この幟とともに展示されているのが、松澤の母校でもある諏訪清陵高校(旧制諏訪中学)の美術部の幟だ。同校では松澤が通っていた時代からサークル各部が幟を立てる風習があるといい、松澤の幟のパフォーマンスの根底には、こうした学生時代の経験が生きている可能性もある。
企画展示室では、松澤の諏訪での初期の活動に焦点を当てた展示を実施。この展示室では、長野県立美術館の「生誕100年 松澤宥」とはまた異なる、土地に根ざした視点で松澤の実像に迫ることを目指す。
展示の目玉はこれまで広く公開されてこなかった、松澤の初期の平面作品だろう。紙や板に描かれた1940~60年代のものとされる絵画作品は、自宅に保管されていたもの。様々な素材を使ってつくられた重層的なそのテクスチャは、専門的な美術教育を受けていなかったからこその独自性を持っているといえる。学生時代のものと思われる作品も公開されており、松澤の青年期の画力の高さがよくわかる。
また、展示室では、諏訪で松澤が展開したグループでの活動や教育活動なども詳しく解説されている。1950年代に松澤は詩人の草飼稔と語らい「RATIの会」という同人誌を立ち上げた。その設立後まもなく、「RATIの会」は画家、詩人、音楽家、地元の作家などを招致し、1951年には「現代前衛芸術の夕」を開催。音楽演奏、立体詩、講演などメディアを横断したイベントを実現している。さらに井手則雄との共同企画で「アヴァンギャルド・アート・ディスプレイ」と名打った複合的な企画展も実施した。
さらに1971年、松澤は「泉水入瞑想台」と名づけられた山中の地にアーティストやパフォーマーを集め、夜通し音を出し続ける「音会」を実施。 さらに翌72年には雪との関わりをテーマに、参加者が様々な儀式、インスタレーション、パフォーマンスを行う「山式・雪の会座」を開催している。地方にありながら、先進的な取り組みを周囲とともに実行していた松澤のエネルギーを、当時の資料に触れながら感じたい。
このような展示から、松澤が「孤高の天才作家」ではなく、地域の様々な表現者を巻き込みながら、表現の幅を広げ、さらに深めていったことが展示からはよくわかる。
もういっぽうの展示室では、瀧口修造が「プサイの部屋」と名づけた松澤の自宅アトリエである屋根裏部屋を、写真家の長沼宏昌が撮影した写真と映像を展示。現在は整理されたこの部屋の往時の様子を、克明な記録で知ることができる。

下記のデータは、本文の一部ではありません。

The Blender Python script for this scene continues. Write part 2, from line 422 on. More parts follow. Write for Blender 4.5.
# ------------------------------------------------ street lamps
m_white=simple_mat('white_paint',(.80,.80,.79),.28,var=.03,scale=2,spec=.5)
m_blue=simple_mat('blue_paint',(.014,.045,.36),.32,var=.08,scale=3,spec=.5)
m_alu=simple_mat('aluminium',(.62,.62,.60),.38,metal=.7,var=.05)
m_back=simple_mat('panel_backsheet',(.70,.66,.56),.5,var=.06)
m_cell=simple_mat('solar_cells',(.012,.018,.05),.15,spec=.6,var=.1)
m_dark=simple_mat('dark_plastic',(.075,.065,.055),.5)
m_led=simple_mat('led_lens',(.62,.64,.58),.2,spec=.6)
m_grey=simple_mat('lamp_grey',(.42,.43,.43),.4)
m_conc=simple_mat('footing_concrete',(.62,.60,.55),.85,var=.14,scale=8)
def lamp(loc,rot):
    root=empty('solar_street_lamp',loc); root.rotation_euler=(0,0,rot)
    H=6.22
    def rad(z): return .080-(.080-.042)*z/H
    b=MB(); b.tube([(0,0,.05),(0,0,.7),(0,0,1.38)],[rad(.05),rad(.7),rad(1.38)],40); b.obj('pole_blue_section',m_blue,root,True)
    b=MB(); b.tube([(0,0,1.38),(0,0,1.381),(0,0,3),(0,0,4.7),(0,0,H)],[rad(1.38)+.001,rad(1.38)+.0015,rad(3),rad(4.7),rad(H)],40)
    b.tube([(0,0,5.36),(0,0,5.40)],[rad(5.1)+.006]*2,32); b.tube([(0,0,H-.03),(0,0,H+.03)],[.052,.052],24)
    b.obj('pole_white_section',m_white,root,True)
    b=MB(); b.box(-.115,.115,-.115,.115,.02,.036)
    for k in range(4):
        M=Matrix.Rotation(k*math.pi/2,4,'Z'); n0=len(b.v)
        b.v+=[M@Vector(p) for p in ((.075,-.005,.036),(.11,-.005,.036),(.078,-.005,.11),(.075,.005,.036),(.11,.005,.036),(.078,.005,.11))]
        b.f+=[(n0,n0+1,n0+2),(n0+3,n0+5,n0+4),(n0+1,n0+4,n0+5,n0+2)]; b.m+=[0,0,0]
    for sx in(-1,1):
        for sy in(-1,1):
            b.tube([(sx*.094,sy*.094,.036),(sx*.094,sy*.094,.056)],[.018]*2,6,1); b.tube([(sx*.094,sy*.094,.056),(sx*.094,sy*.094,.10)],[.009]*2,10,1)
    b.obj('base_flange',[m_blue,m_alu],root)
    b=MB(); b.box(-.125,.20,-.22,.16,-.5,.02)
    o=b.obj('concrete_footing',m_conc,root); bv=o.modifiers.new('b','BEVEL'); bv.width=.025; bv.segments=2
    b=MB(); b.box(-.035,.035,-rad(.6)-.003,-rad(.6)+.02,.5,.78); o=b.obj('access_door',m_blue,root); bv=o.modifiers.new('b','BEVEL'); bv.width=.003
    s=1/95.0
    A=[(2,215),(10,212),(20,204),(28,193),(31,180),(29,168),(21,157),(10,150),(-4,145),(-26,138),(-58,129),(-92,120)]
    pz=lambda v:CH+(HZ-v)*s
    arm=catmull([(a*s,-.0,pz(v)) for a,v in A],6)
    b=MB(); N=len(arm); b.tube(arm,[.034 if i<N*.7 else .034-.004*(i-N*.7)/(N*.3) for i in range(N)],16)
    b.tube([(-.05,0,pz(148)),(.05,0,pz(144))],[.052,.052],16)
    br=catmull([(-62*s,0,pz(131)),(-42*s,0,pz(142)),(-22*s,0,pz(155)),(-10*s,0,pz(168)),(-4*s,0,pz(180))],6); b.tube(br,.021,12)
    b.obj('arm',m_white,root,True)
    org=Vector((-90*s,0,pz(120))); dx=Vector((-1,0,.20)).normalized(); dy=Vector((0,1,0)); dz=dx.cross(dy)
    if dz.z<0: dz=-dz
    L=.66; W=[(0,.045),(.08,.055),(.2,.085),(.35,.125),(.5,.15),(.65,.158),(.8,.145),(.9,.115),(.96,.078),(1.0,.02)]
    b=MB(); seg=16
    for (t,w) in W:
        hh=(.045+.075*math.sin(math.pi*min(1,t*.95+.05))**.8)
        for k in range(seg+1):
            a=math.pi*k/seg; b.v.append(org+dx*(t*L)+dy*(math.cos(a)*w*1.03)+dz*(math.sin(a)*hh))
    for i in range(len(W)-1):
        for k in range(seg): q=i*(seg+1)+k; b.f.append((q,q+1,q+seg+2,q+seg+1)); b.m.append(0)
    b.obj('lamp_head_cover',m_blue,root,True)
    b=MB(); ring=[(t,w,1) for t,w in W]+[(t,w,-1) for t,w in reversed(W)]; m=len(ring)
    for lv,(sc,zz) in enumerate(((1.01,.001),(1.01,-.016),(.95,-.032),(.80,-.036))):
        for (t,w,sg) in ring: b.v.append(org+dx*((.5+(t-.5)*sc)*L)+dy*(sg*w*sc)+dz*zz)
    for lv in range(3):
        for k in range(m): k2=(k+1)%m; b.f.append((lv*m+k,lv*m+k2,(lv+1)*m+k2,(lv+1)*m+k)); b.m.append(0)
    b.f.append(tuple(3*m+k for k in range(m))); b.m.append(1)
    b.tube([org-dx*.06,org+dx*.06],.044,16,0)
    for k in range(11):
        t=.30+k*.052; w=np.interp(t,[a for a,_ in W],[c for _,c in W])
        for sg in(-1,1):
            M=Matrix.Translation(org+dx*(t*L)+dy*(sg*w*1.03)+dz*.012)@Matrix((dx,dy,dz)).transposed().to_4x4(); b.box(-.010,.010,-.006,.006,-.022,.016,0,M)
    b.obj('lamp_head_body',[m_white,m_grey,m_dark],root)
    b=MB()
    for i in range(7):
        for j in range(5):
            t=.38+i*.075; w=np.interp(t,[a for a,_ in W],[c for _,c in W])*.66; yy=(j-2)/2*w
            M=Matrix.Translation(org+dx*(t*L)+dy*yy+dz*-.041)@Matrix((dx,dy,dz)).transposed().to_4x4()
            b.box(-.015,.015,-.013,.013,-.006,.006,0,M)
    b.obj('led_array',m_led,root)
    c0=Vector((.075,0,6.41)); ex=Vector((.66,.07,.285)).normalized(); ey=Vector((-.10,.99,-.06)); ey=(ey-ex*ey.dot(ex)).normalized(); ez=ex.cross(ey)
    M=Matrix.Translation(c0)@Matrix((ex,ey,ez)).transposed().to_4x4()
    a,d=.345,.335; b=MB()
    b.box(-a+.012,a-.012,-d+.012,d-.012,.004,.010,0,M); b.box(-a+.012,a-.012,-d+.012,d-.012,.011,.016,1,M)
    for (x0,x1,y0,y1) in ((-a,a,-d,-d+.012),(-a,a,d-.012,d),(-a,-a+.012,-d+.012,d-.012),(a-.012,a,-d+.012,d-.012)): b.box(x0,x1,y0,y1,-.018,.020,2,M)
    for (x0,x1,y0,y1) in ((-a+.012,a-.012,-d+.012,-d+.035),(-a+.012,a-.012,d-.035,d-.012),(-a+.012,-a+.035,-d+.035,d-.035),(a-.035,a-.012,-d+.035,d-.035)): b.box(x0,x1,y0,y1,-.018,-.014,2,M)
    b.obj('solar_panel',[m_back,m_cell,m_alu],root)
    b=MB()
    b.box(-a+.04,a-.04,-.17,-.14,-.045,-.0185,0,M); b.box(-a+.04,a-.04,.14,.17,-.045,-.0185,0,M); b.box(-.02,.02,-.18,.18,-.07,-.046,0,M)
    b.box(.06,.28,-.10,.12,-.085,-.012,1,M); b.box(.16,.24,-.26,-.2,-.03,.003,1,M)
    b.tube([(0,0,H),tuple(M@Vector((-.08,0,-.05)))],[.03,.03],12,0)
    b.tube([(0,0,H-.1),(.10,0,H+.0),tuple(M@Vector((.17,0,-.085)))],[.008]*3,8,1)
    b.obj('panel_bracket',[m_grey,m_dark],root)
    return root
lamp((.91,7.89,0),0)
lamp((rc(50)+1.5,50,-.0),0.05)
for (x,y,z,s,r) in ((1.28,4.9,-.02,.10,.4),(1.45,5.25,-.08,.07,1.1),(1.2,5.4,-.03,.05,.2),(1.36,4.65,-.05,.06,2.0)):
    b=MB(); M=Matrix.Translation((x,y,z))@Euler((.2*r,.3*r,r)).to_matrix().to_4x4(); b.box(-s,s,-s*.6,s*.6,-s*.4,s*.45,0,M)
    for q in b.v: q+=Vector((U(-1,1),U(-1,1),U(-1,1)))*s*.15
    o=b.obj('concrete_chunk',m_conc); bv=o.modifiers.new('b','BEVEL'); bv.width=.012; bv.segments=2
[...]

下諏訪のまちなかでも展示が行われている。明治時代の地図にも載っているという老舗の旅館「ますや旅館」の屋号を引き継いだ「マスヤゲストハウス」。ここでは、1階の「マスヤリビング&バー」に松澤の「ハガキ絵画」や「RATIの会」のチラシのレプリカなどを展示。2階部分の床を取り除いた光あふれるロビーで、その調和を楽しんでみるのもいいだろう。

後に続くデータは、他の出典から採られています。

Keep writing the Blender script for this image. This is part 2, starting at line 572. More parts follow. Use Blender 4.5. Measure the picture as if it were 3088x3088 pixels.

松澤の親友でもあった青木靖恭。その息子である芸術家・青木英侃のアトリエでは、松澤と靖恭の協働作品が展示されている。見学には事前の予約が必要だが、アトリエにはほかにも松澤を忍ばせる資料が多数あるので、青木から往時の松澤の知られざるエピソードが聞けるかもしれない。

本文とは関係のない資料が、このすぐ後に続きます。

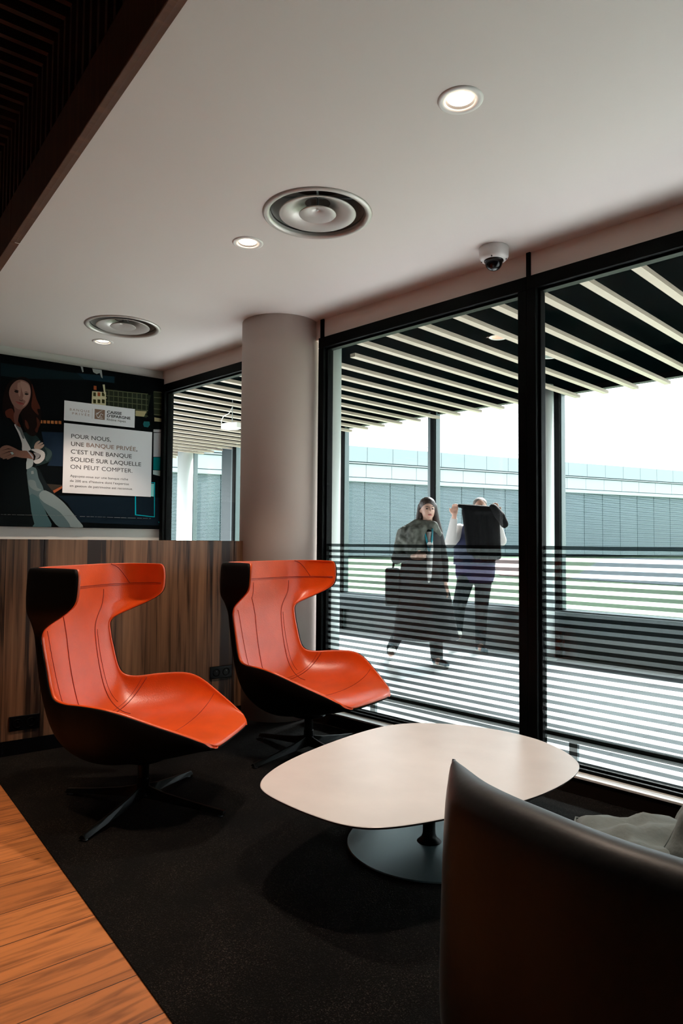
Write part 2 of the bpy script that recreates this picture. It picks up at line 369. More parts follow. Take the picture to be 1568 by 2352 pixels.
window('window_2', -1.925, -.12)
window('window_3', -.12, 1.70)
window('window_4', 1.70, 3.5)
window('window_5', -5.765, -3.98)
# upstand below the glazing
bs = sthing('baseboard_front', (0, YW, 0))
obj('kick_plate', bx((-3.6, YW-.09, .006), (3.5, YW-.02, .088)), M['bronze'], bs, bevel=.002)
obj('sill_board', bx((-3.6, YW-.10, .088), (3.5, YW+.09, .10)), M['sill'], bs, bevel=.002)
struct(obj('wall_front', bx((3.5, YW, 0), (4.5, YW+.1, 2.72)), M['beige']))
# --- round interior column
bm = bmesh.new(); cyl(bm, (0, 0, 0), (0, 0, ZC), .285, 72)
o = obj('column', bm, M['column'], smooth=False); o.location = (-3.915, 3.26, 0)
for p in o.data.polygons: p.use_smooth = abs(p.normal.z) < .5
tag(o, 'thick round plaster column between the orange chairs and the window frame', 'column')
# ------------------------------------------------------------------ corridor outside
struct(obj('floor', bx((-18, YW+.09, -.12), (6, YO+.1, 0)), M['tile']))
struct(obj('ceiling', bx((-18, YW+.2, 2.99), (6, YO+.02, 3.3)), M['soffit']))
bt = thing('batten_ceiling', 'pale oak battens hung under the black corridor ceiling outside the glass', 'slatted ceiling', (-4, 5.3, 2.86))
k = 0; x = -17.4
P0x = -6.961
xs = [P0x+.318*i for i in range(-33, 28)]
for x in xs:
    y0 = YW+.25
    if abs(x-(-4.09)) < .2: y0 = 4.25
    obj('batten', bx((x-.058, y0, 2.86), (x, 7.17, 2.892)), M['batten'], bt)
struct(obj('trim_4', bx((-18, 7.17, 2.93), (6, 7.26, 3.3)), M['black']))
# outer glazing
wo = sthing('window_6', (-4, YO, 0))
MX = [-12.42, -11.09, -9.76, -8.43, -7.10, -5.44, -3.70, -1.96, -.22, 1.5, 3.2]
for i, x in enumerate(MX):
    bm = bmesh.new(); box(bm, (x-.04, YO-.10, .0), (x+.02, YO+.02, 2.95)); obj('mullion', bm, M['black'], wo, bevel=.003)
    bm = bmesh.new(); box(bm, (x+.02, YO-.07, .0), (x+.032, YO+.02, 2.95)); box(bm, (x-.088, YO-.09, .0), (x-.04, YO+.03, 2.95)); obj('mullion_cover', bm, M['cover'], wo, bevel=.003)
obj('upstand', bx((-18, YO-.02, 0), (6, YO+.08, .29)), M['greypanel'], wo)
obj('transom', bx((-18, YO-.12, .29), (6, YO+.08, .50)), M['darkpanel'], wo, bevel=.004)
obj('transom_cap', bx((-18, YO-.13, .50), (6, YO+.08, .52)), M['greymetal'], wo)
for a, b in zip([-18]+MX, MX+[6]):
    obj('glass_pane', bx((a+.035, YO+.0, .52), (b-.08, YO+.008, 2.95)), M['glass'], wo)
obj('dark_strip', bx((-10.17, YO-.06, 0), (-9.86, YO+.02, 2.95)), M['darkpanel'], wo)  # plain dark full-height strip beside a mullion
# end walls of the corridor
struct(obj('wall_left', bx((-18.2, YW, -.1), (-18, YO+.1, 3.3)), M['wall']))
# corridor columns
col_specs = [(-4.235, 4.08, .10, 'pale slim round column close behind the inner glass, beside the black window frame'),
             (-3.72, 6.88, .08, 'pale slim round column by the outer glazing, right of the wide black mullion'),
             (-10.95, 6.88, .14, 'pale round column seen through the small window beside the poster')]
for x, y, r, lab in col_specs:
    bm = bmesh.new(); cyl(bm, (0, 0, 0), (0, 0, 2.99), r, 40); cyl(bm, (0, 0, 0), (0, 0, .02), r+.03, 40)
    o = obj('corridor_column', bm, M['palecol']); o.location = (x, y, 0); tag(o, lab, 'column')
    for p in o.data.polygons: p.use_smooth = abs(p.normal.z) < .5
# bumper rail
rl = thing('bumper_rail', 'low dark bumper rail on short posts just outside the striped glass', 'rail', (-2, 3.71, 0))
obj('rail', bx((-3.9, 3.695, .150), (4, 3.725, .182)), M['darkpanel'], rl, bevel=.012)
obj('rail_cap', bx((-3.9, 3.675, .138), (4, 3.715, .150)), M['greymetal'], rl, bevel=.002)
for x in (-3.36, -1.84, -.3, 1.2, 2.7):
    obj('post', bx((x-.025, 3.69, .0), (x+.025, 3.715, .138)), M['greymetal'], rl, bevel=.002)
# outside lamp, and a plain round metal disc in a white ring
for (x, y, e, lab) in [(-3.115, 4.968, 1, 'small lit round downlight between the corridor battens, left of the wide mullion'), (-3.10, 5.81, 0, 'unlit round ceiling disc between corridor battens, right of the wide mullion')]:
    t = thing('corridor_downlight' if e else 'ceiling_disc', lab, 'downlight' if e else 'disc', (x, y, 2.985), world=False)
    bm = bmesh.new(); lathe(bm, [(.058, .004), (.075, .0), (.082, -.004), (.075, -.008), (.058, -.003)], 32, close=True); obj('ring', bm, M['white'], t, smooth=True)
    bm = bmesh.new(); cyl(bm, (0, 0, -.004), (0, 0, .003), .058, 32); obj('lens' if e else 'disc_face', bm, M['lampout'] if e else M['greymetal'], t)
# white box hanging under the battens
t = thing('junction_box', 'white box hanging below the battens outside the small window', 'junction box', (-6.75, 4.88, 2.60), .15, world=False)
bm = bmesh.new(); prism(bm, [(-.13, -.06), (.0, -.09), (.13, -.05), (.13, .05), (0, .09), (-.13, .06)], 0, .065); obj('housing', bm, M['white'], t, bevel=.004)
bm = bmesh.new(); tube(bm, [(-.13, 0, .05), (-.17, 0, .06), (-.19, 0, .11), (-.15, 0, .17), (-.06, 0, .19), (0, 0, .26)], .006, 8); obj('cable', bm, M['white'], t, smooth=True)
bm = bmesh.new(); cyl(bm, (0, 0, .06), (0, 0, .39), .005, 8); obj('hanger', bm, M['greymetal'], t)
# ------------------------------------------------------------------ outdoors
BD = Vector((0.326, 0.946, 0)).normalized(); BN = Vector((BD.y, -BD.x, 0)); BP = Vector((-41.76, 43.1, 0))
ZR = math.atan2(BD.y, BD.x)
M['lawn'] = mat('bright lawn', (.20, .28, .165), .9, var=.35, vscale=.25)
M['road'] = mat('pale asphalt', (.22, .25, .28), .85, var=.1, vscale=.3)
M['redpath'] = mat('red brick path', (.25, .14, .13), .9)
M['parapet'] = mat('pale blue metal panel', (.20, .248, .27), .4)
M['parapet2'] = mat('white metal panel', (.27, .31, .328), .4)
M['louvre'] = mat('blue grey louvre blade', (.20, .27, .30), .5)
M['louvback'] = mat('dark louvre void', (.06, .09, .10), .7)
M['slit'] = mat('dark joint', (.07, .14, .16), .6)
struct(obj('ground', bx((-160, YO+.1, -.2), (120, 260, -.05)), M['lawn']))
bm = bmesh.new(); prism(bm, [(-12, 24), (8, 19), (40, 60), (-2, 70), (-27, 66), (-27, 60)], -.05, -.03); struct(obj('ground', bm, M['road']))
bm = bmesh.new(); prism(bm, [(-34, 52), (-31, 52), (-12.0, 24), (-15, 24)], -.05, -.028); struct(obj('ground', bm, M['redpath']))
bd = thing('building', 'long pale blue building with grey louvre facade beyond the lawn', 'building', (BP.x, BP.y, 0), ZR, world=False)
# local x along the facade (towards the right), local y = away from viewer
def bl(a, b): return bx(a, b)
L0, L1 = -30, 75
obj('facade_core', bl((L0, .35, -.1), (L1, 12, 9.2)), M['louvback'], bd)
bay = 2.6; nb_ = int((L1-L0)/bay)
bm = bmesh.new()
for z in [i*.11 for i in range(1, 60)]:
    v = box(bm, (.04, .0, z), (bay-.04, .22, z+.05))
lv = obj('louvre_bay', bm, M['louvre'], bd); lv.location = (L0, 0, 0)
for i in range(1, nb_):
    c = lv.copy(); COL.objects.link(c); c.parent = bd; c.location = (L0+bay*i, 0, 0)
bm = bmesh.new(); box(bm, (.02, -.25, 6.95), (bay-.02, .3, 8.05)); lo = obj('parapet_panel', bm, M['parapet2'], bd); lo.location = (L0, 0, 0)
bm = bmesh.new(); box(bm, (.02, -.45, 8.28), (bay-.02, .3, 9.62)); up = obj('parapet_panel', bm, M['parapet'], bd); up.location = (L0, 0, 0)
for i in range(1, nb_):
    for s in (lo, up):
        c = s.copy(); COL.objects.link(c); c.parent = bd; c.location = (L0+bay*i, 0, 0)
obj('drip_edge', bl((L0, -.30, 6.55), (L1, .3, 6.88)), M['parapet2'], bd)
obj('shadow_gap', bl((L0, -.1, 6.8), (L1, .5, 9.5)), M['slit'], bd)
obj('cornice', bl((L0, -.42, 8.12), (L1, .3, 8.2)), M['parapet2'], bd)
bm = bmesh.new(); box(bm, (L0, .2, 10.05), (L1, .24, 10.1))
obj('roof_handrail', bm, M['greymetal'], bd)
bm = bmesh.new(); box(bm, (0, .2, 9.6), (.05, .25, 10.05)); rp = obj('rail_post', bm, M['greymetal'], bd); rp.location = (L0, 0, 0)
for i in range(1, int((L1-L0)/3.9)):
    c = rp.copy(); COL.objects.link(c); c.parent = bd; c.location = (L0+3.9*i, 0, 0)

# ------------------------------------------------------------------ wooden half wall
WP = Vector((-4.19, 1.45, 0))
hw = thing('half_wall', 'waist-high walnut veneer half wall behind the orange chairs', 'half wall', (WP.x, WP.y, 0), math.atan2(DW.y, DW.x), world=False)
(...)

1940〜50年代に建てられたという「すみれ洋裁店」。現在は若いオーナーがオリジナル作品やグッズの販売、オーダーメイドリメイクを行っている。ここでは、松澤の100歳の誕生日を祝して、3階にオーナー自らインスタレーションを展開。また1階では、松澤の思想に共鳴した封筒を使った試みが行われる。
下諏訪各所の飲食店でも、それぞれの店が松澤の作品を使いながら、各々の趣向を凝らした展示が行われている。中山道の宿場町であった下諏訪を代表する宿のひとつ「まるや」の工芸店・ギャラリーでは、未発表作品を含む松澤の絵画の小品を展示している。
ガレットが看板メニューの「Cafe Tac」には、松澤が海外をめぐったときの写真と、パフォーマンス中の松澤のパネルを組みあわせた松澤コーナーが出現。
カフェ「Eric`s Kitchen」では30代の松澤が考えた記号詩と自画像のレプリカが、カフェとランドリー「UMI COFFEE&LAUNDRY」では、松澤ゆかりのポスターのレプリカが並ぶ。また、温泉宿「ぎん月」では入口ロビーに松澤の絵画を展示しており、こちらも和風の内装との意外な調和が見ものだ。
そのほか、古道具店「ninjinsan」ではポスターや写真の展示、上諏訪のコミュニティスペース「ゆめひろ」では晩年の松澤を追った映像作品を上映している。
移住者が構えた店も多く、新たなコミュニティが成熟しつつある下諏訪の町が、松澤を媒介として手づくりの誕生祭を行う本イベント。かつて諏訪の地に根を下ろし、周囲の人々を巻き込みながら独自の世界をつくりあげた松澤の意思が、いまも街の活力となることを感じることができるのではないだろうか。